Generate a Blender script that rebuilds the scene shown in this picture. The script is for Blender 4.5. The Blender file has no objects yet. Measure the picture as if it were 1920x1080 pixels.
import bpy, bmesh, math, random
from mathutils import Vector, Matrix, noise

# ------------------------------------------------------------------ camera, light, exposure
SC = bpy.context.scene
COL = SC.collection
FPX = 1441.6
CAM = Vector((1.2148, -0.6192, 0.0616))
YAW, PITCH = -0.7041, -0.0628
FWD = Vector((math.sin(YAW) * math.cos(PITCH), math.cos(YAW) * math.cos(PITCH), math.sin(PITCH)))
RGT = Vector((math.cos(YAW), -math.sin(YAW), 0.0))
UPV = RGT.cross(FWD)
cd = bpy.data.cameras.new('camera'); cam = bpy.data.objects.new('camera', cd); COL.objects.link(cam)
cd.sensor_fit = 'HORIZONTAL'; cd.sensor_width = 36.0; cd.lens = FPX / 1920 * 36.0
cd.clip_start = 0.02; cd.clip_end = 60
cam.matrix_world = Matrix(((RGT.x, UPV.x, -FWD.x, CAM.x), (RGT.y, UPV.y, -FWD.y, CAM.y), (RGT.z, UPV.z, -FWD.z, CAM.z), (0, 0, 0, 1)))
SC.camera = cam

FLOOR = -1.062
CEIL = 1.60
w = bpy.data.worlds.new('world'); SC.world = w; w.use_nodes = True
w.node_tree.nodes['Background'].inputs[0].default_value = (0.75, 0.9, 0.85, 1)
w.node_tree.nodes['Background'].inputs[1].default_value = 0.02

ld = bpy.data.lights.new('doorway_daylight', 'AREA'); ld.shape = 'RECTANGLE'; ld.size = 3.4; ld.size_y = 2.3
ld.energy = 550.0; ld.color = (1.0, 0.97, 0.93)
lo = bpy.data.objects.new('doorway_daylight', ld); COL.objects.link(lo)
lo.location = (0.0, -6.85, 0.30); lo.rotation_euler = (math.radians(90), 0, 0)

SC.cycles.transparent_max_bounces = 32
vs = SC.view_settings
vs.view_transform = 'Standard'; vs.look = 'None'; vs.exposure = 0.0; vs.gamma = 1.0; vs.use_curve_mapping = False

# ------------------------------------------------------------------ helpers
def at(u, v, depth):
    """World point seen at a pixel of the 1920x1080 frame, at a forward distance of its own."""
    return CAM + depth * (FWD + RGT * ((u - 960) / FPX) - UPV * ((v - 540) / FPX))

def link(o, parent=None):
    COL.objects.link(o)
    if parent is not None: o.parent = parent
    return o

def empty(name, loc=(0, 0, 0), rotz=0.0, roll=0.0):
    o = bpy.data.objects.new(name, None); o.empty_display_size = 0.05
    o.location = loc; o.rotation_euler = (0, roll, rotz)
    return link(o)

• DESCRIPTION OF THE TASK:
Quote verbatim the opening lines of the listing above, ending with the line where "from mathutils import Vector, Matrix, noise" appears; include both endpoints and nothing more.

• RESPONSE:
Generate a Blender script that rebuilds the scene shown in this picture. The script is for Blender 4.5. The Blender file has no objects yet. Measure the picture as if it were 1920x1080 pixels.
import bpy, bmesh, math, random
from mathutils import Vector, Matrix, noise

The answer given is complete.